Conner, as a school bus driver, expressed her dissatisfaction of the roads and road ditches. She said that the citizens of Linn County did not get a lot for the taxes they paid and that the compactor sites were one plus for the communities.


Thompson explained that there were three different types of compactor sites in the county. There’s the sites that are related to cities, to lake developments and then there is the county-owned site for Centerville.


At the Centerville site, the county provides all the facilities, the land and hires the worker.


Thompson said at the city sites, the city provides the facility, the city hires the worker, and the county rents the land, at least in theory.


At the lake sites, Thompson said he was unclear about how it works. He said he thought the property owner’s association provides the sites and the equipment and the county just hauls it. Each of these three types of sites works differently.


He said the commissioners were trying to get a grasp on that figure out the best way to make it consistent and to work well for everybody. They are not out to cut anything from you he told the audience.


West told the commissioners and audience that just the tonnage cost for the trash at Arcadia was $12,000 to $13,000 per month. The maintenance of the equipment that hauls it, the fuel and the manpower have to be added to that.


West explained that this is the opposite of other counties. Linn County has commercial haulers haul trash to the county site near Prescott and pay for dumping at the transfer site.


However, he said the trash the county has to pay to dump the trash from the compactors. In most every other county, haulers are bringing to a transfer station and paying for their tonnage.


He said our system is unique among solid waste systems. It is very convenient for everyone of your communities.


“What’s brought us to this table is the fact that, as a community, we share a unique system that does not pay for itself,” said West.

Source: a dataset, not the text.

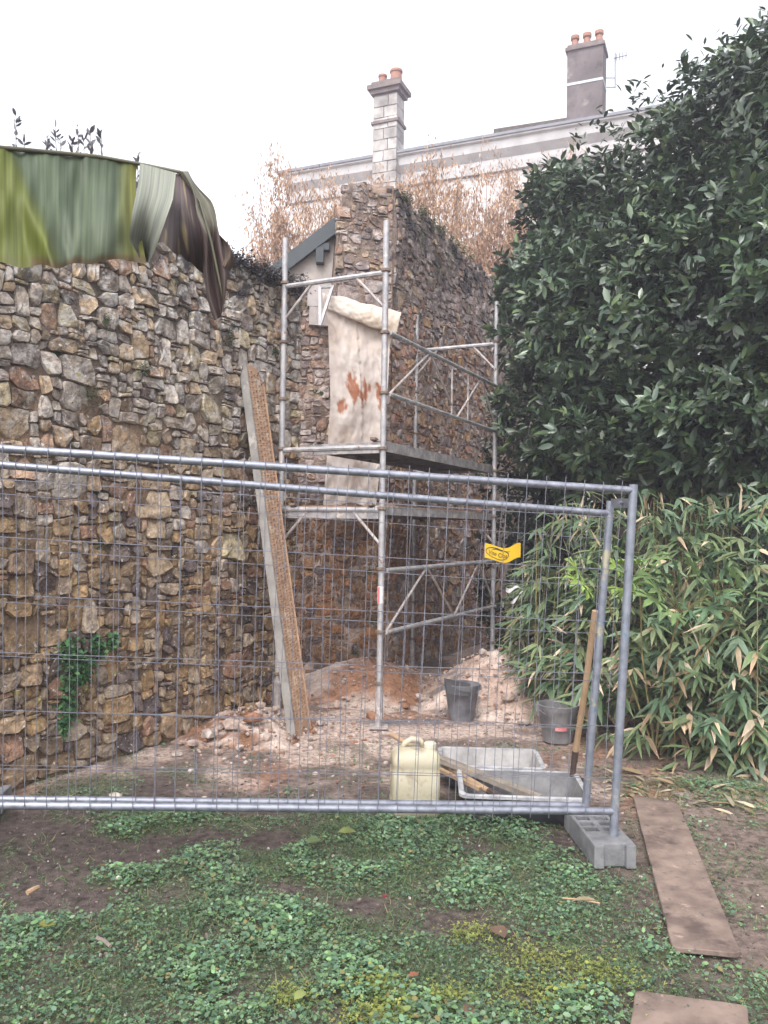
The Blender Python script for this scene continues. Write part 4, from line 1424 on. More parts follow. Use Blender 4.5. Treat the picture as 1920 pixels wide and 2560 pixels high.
def bucket(label, c, r0, r1, h, mt, fill):
    root = thing('bucket', label, 'bucket', tuple(c), 'builders buckets')
    MB().lathe([(r0 * 0.97, 0.0), (r0, 0.01), (r1 * 0.97, h * 0.82), (r1 * 1.0, h * 0.84), (r1 * 1.02, h * 0.97), (r1 * 1.06, h * 0.975), (r1 * 1.06, h), (r1 * 0.98, h), (r1 * 0.95, h * 0.8), (r0 * 0.97, fill), (r0 * 0.5, fill)], c, 28).build('body', M[mt], root, True)
    pts = []
    for k in range(13):
        a = PI * k / 12
        pts.append(c + V(-r1 * 1.06 * math.cos(a), -r1 * 0.72 * math.sin(a) - 0.01, h * 0.92 - 0.055 * math.sin(a)))
    MB().tube(pts, 0.004, 6).build('handle', M['galv'], root, True)
    m_ = MB()
    for s_ in (-1, 1): m_.box(c + V(s_ * r1 * 1.05, 0, h * 0.9), 0.012, 0.02, 0.022)
    m_.build('ear', M[mt], root)
    return root


bc1 = G(1157, 1806); bc1.y += 0.12
bucket('dark grey bucket with a black board sticking out, beside the front scaffold post', bc1, 0.105, 0.15, 0.31, 'bucket', 0.2)
bd = thing('float_board', 'black flat plastering board resting inside the dark grey bucket', 'board', tuple(bc1 + V(0, 0, 0.3)))
m = MB(); a_ = P(1110, 1700, bc1.y - 0.06); b_ = P(1176, 1714, bc1.y - 0.05); c2 = P(1172, 1742, bc1.y - 0.18); d2 = P(1118, 1735, bc1.y - 0.19)
m.prism([a_, b_, c2, d2], (0.0, 0.004, 0.016)); recalc(m.build('blade', M['black'], bd))
m = MB(); m.tube([P(1140, 1722, bc1.y), P(1150, 1742, bc1.y + 0.05)], 0.014, 8); m.build('grip', M['black'], bd)
bc2 = G(1402, 1862); bc2.y += 0.12
b2 = bucket('cement splashed bucket with a red tag near the bamboo', bc2, 0.115, 0.155, 0.29, 'bucket_pale', 0.2)
m = grid_sheet(lambda s, t: bc2 + V(math.sin(-0.35 + 0.62 * s) * 0.1445, -math.cos(-0.35 + 0.62 * s) * 0.1445, 0.108 + 0.026 * t), 8, 2, lambda s, t: W1); m.c = []
m.build('tag', M['red_tag'], b2)

sh = thing('shovel', 'shovel with long wooden handle standing against the fence beside the stained post', 'shovel', tuple(G(1440, 1985)))
s0, s1 = P(1488, 1527, 4.78), P(1436, 1895, 5.03)
mid_ = s0.lerp(s1, 0.55) + V(0.006, 0, 0)
MB().tube([s0, mid_, s1], 0.019, 10).build('handle', M['wood'], sh, True)
MB().tube([s1 + (s0 - s1) * 0.05, P(1431, 1940, 5.05)], 0.021, 10, r2=0.016).build('socket', M['rust'], sh, True)
m = grid_sheet(lambda s, t: P(lerp(1418, 1466, s) - 4 * t, lerp(1932 + 22 * abs(s - .3), 1992 + 8 * (1 - (2 * s - 1) ** 2), t), 5.06 + 0.035 * (1 - (2 * s - 1) ** 2) - 0.02 * t), 10, 8, lambda s, t: W1); m.c = []
m.build('blade', M['rust'], sh, 'all')
o_ = sh.children[-1]; md = o_.modifiers.new('thickness', 'SOLIDIFY'); md.thickness = 0.004

def board(label, pts, th, z0, mt='board'):
    out = []
    n = len(pts)
    rg_ = random.Random(n + int(pts[0][0]))
    gp = [G(*p, z0 + th) for p in pts]
    for i in range(n):                                   # worn corners
        p, a, b = gp[i], gp[i - 1], gp[(i + 1) % n]
        r = 0.018 + 0.012 * rg_.random()
        u1, u2 = (a - p).normalized(), (b - p).normalized()
        out += [p + u1 * r, p + (u1 + u2) * r * 0.3, p + u2 * r]
    fine = []
    for i in range(len(out)):
        a, b = out[i], out[(i + 1) % len(out)]
        k = max(1, int((b - a).length / 0.06))
        for j in range(k):
            q_ = a.lerp(b, j / k)
            fine.append(q_ + V(rg_.uniform(-1, 1), rg_.uniform(-1, 1), 0) * 0.0022)
    m_ = MB(); m_.prism([V(p.x, p.y, z0) for p in fine], (0, 0, th))
    me = m_.mesh('board', M[mt])
    bm = bmesh.new(); bm.from_mesh(me); bmesh.ops.recalc_face_normals(bm, faces=bm.faces)
    ed = [e for e in bm.edges if abs(e.verts[0].co.z - e.verts[1].co.z) < 1e-4]
    bmesh.ops.bevel(bm, geom=ed, offset=0.003, segments=1, affect='EDGES')
    bm.to_mesh(me); bm.free()
    return tag(link('ground_board', me), label, 'board', 'boards laid on the mud', 'thing')


board('long brown board laid on the mud beside the concrete foot', [(1582, 1988), (1693, 2003), (1853, 2383), (1681, 2367)], 0.022, 0.002)
board('short brown board with rounded corners at the bottom edge of the picture', [(1588, 2474), (1868, 2512), (1905, 2900), (1540, 2860)], 0.022, 0.002)

# ------------------------------------------------------------------ foliage templates
LEAF_V = [(0, 0, 0), (-0.17, 0.3, 0.03), (-0.17, 0.65, 0.0), (0, 1.0, -0.1), (0.17, 0.65, 0.0), (0.17, 0.3, 0.03), (0, 0.3, -0.015), (0, 0.65, -0.045)]
LEAF_F = [(0, 6, 1), (6, 7, 2), (6, 2, 1), (7, 3, 2), (0, 5, 6), (5, 4, 7), (5, 7, 6), (4, 3, 7)]
DIA_V = [(0, 0, 0), (-0.22, 0.45, 0.02), (0, 1, -0.05), (0.22, 0.45, 0.02)]
DIA_F = [(0, 3, 1), (3, 2, 1)]
BAM_V = [(0, 0, 0), (-0.085, 0.22, 0.01), (-0.075, 0.55, -0.04), (0, 1.0, -0.2), (0.075, 0.55, -0.04), (0.085, 0.22, 0.01), (0, 0.22, -0.008), (0, 0.55, -0.06)]
CLO_V, CLO_F = [], []
for k in range(3):
    a = 2 * PI * k / 3
    b = len(CLO_V)
    for x, y, z in ((0, 0, 0), (-0.3, 0.45, 0.06), (-0.2, 0.85, 0.08), (0, 0.75, 0.05), (0.2, 0.85, 0.08), (0.3, 0.45, 0.06)):
        CLO_V.append((x * math.cos(a) - y * math.sin(a), x * math.sin(a) + y * math.cos(a), z))
    CLO_F += [(b, b + 3, b + 1), (b + 1, b + 3, b + 2), (b, b + 5, b + 3), (b + 3, b + 5, b + 4)]
OVAL_V = [(0, 0, 0), (-0.3, 0.3, 0.04), (-0.26, 0.72, 0.05), (0, 1, 0.0), (0.26, 0.72, 0.05), (0.3, 0.3, 0.04), (0, 0.5, 0.0)]
OVAL_F = [(0, 6, 1), (1, 6, 2), (2, 6, 3), (3, 6, 4), (4, 6, 5), (5, 6, 0)]
BLADE_V = [(-0.03, 0, 0), (0.03, 0, 0), (-0.022, 0.5, 0.0), (0.022, 0.5, 0.0), (0, 1, -0.15)]
BLADE_F = [(0, 1, 3), (0, 3, 2), (2, 3, 4)]


def rdir(n):
    return norm(rng.normal(size=(n, 3)))


def crown(ells, n_shoots, per, leaf_len, pal, inner=0.35, tpl=(LEAF_V, LEAF_F), droop=0.15, lean=0.6, spread=0.9, width=1.0, campick=True):
    """shoots with whorls of leaves through a union of ellipsoids; ells: (centre, (rx,ry,rz), weight)"""
    ws = np.array([e[2] for e in ells], float); ws /= ws.sum()
    parts = []
    pos, out = [], []
    for e, w in zip(ells, ws):
        k = int(n_shoots * w)
        d = rdir(k * 2)
        if campick:                                          # foliage thickens where light and a viewer in the garden reach it
            keep = (d[:, 1] < 0.45) | (rng.random(len(d)) < 0.35)
            d = d[keep][:k]
        else:
            d = d[:k]
        r = np.where(rng.random(len(d)) < inner, rng.random(len(d)) ** 0.5, 1.0 + rng.normal(size=len(d)) * 0.07)
        nn = np.array([0.2 * noise.noise(Vector(x) * 2.6 + Vector(e[0])) + 0.1 * noise.noise(Vector(x) * 5.5 + Vector(e[0])) for x in d])
        r = r * (1 + nn * 1.35)
        p = np.array(e[0])[None] + d * np.array(e[1])[None] * r[:, None]
        pos.append(p); out.append(norm(d / np.array(e[1])[None]))
    pos, out = np.concatenate(pos), np.concatenate(out)
    n = len(pos)
    axis = norm(out * lean + np.array((0, 0, 0.55))[None] + rng.normal(size=(n, 3)) * 0.35)
    clump = np.array([min(1, max(0, 0.5 + 0.7 * noise.noise(Vector(p) * 1.5) + 0.25 * noise.noise(Vector(p) * 4.0))) for p in pos])
    P_, F_, U_, S_, C_ = [], [], [], [], []
    for k in range(per):
        a = rdir(n)
        side = norm(np.cross(axis, a))
        along = k / max(1, per - 1)
        f = norm(side * spread + axis * (0.15 + 0.75 * along) - np.array((0, 0, droop))[None])
        P_.append(pos + axis * (leaf_len * (along - 0.6) * 0.9)[..., None] if False else pos + axis * (leaf_len * (along - 0.6) * 0.9))
        F_.append(f)
        U_.append(norm(axis + rng.normal(size=(n, 3)) * 0.25))
        S_.append(leaf_len * rng.uniform(0.5, 1.25, n) * (0.75 + 0.5 * clump))
        ci = rng.integers(0, len(pal), n)
        C_.append(np.array(pal)[ci] * (0.5 + 1.0 * clump)[:, None] * rng.uniform(0.8, 1.2, (n, 1)))
    P_, F_, U_, S_, C_ = map(np.concatenate, (P_, F_, U_, S_, C_))
    sc_ = np.stack([S_ * width, S_, S_], 1)
    return scatter(tpl[0], tpl[1], P_, F_, U_, sc_, C_), pos


def limbs(root, base, tips, r0, mt, nm='trunk', h0=0.35, bm_=None):
    m_ = MB()
    base = Vector(base)
    for i, t in enumerate(tips):
        t = Vector(t)
        m1 = base + V((t.x - base.x) * 0.15, (t.y - base.y) * 0.15, (t.z - base.z) * h0)
        m2 = base.lerp(t, 0.65) + V(random.uniform(-1, 1), random.uniform(-1, 1), 0.6) * 0.08 * (t - base).length * 0.5
        m_.tube([base - V(0, 0, 0.1), m1, m2, t], r0, 7, r2=r0 * 0.15)
    return m_.build(nm, M[mt], root, 'all')


LAUREL = [(0.044, 0.076, 0.037), (0.037, 0.064, 0.038), (0.06, 0.095, 0.042), (0.046, 0.076, 0.049), (0.08, 0.115, 0.044), (0.03, 0.05, 0.03)]
lt = thing('laurel_tree', 'big dark glossy laurel tree filling the upper right above the bamboo', 'tree', (2.9, 8.4, 0))
ells = [(P(1510, 670, 9.2), (0.8, 1.0, 1.05), 1.2), (P(1420, 820, 9.3), (0.7, 0.9, 0.95), 1.0), (P(1690, 540, 8.6), (0.85, 1.0, 1.0), 1.1),
        (P(1860, 430, 7.9), (0.72, 0.9, 1.1), 1.1), (P(2000, 380, 7.4), (0.75, 1.0, 1.2), 0.9), (P(1700, 820, 8.2), (1.2, 1.1, 1.25), 1.7), (P(1900, 760, 7.4), (1.0, 1.1, 1.2), 1.4),
        (P(1420, 1040, 9.2), (0.72, 0.9, 0.75), 0.9), (P(1640, 1080, 8.2), (1.0, 0.9, 0.6), 1.0), (P(1880, 1060, 7.3), (0.8, 0.9, 0.62), 1.0), (P(1390, 530, 9.8), (0.42, 0.6, 0.5), 0.4),
        (P(1320, 720, 9.9), (0.36, 0.6, 0.42), 0.35), (P(1900, 215, 8.0), (0.32, 0.5, 0.4), 0.3), (P(2060, 620, 6.9), (0.9, 1.2, 1.8), 0.8)]
(v_, t_, c_), sp_ = crown(ells, 9600, 9, 0.125, LAUREL, inner=0.42, droop=0.12, width=0.98)
npmesh('crown', v_, t_, c_, M['leaf'], lt)
limbs(lt, (2.9, 8.6, 0), [Vector(e[0]) for e in ells[:10]], 0.11, 'bark')
# feathery new shoots standing out of the crown outline
ps = []
for px, py, Y in ((1455, 330, 9.2), (1500, 300, 9.0), (1580, 215, 8.8), (1610, 235, 8.7), (1700, 190, 8.4), (1760, 130, 8.2), (1860, 70, 8.0), (1905, 45, 7.8), (1335, 430, 9.7), (1300, 560, 10.0), (1800, 110, 8.0), (1660, 240, 8.6)):
    b = np.array(P(px, py, Y))
    n = 26
    tt = rng.random(n)
    pos = b[None] + np.stack([rng.normal(size=n) * 0.06, rng.normal(size=n) * 0.06, (tt - 0.8) * 0.5], 1)
    f = norm(np.stack([rng.normal(size=n), rng.normal(size=n), np.full(n, 0.6)], 1))
    ps.append(scatter(LEAF_V, LEAF_F, pos, f, np.tile((0, 0, 1.0), (n, 1)) + rng.normal(size=(n, 3)) * 0.2, 0.11 * rng.uniform(0.6, 1.1, n), np.array(LAUREL)[rng.integers(0, 6, n)] * 1.1))
npmesh('shoot', *merge(ps), M['leaf'], lt)['kind'] = 'stuff'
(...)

Hightower asked about the possible consolidation of sites, like the landfill compactor and the Prescott compactor. He said when he looks at the amount of tonnage for the different sites Centerville and Prescott have the least amount of trash.


Prescott Mayor Kevin Wood said that it was difficult for people to take their trash to the transfer station compactor because they had to back in.


The tonnage for the year 2022 by site is:

• 1,508 tons from the landfill (this includes the trash haulers and individuals who take trash there)

• 566 tons Pleasanton

• 560 tons Linn Valley

• 505 tons Mound City

• 430 tons La Cygne

• 286 tons Parker

• 225 tons Sugar Valley

• 134 tons Blue Mound

• 124 tons Tanglewood

• 65 tons Prescott

• 60 tons Centerville

• 4,464 tons TOTAL


McCullough asked each location to get back with the commission about how their operation works. He asked them to tell the county what you would like to see and how important it is to you. He asked that they turn in this information to West or Assistant Public Works Director Jessica Hightower.


Thompson asked that if any of the cities have an old contract to please send it in to the commission.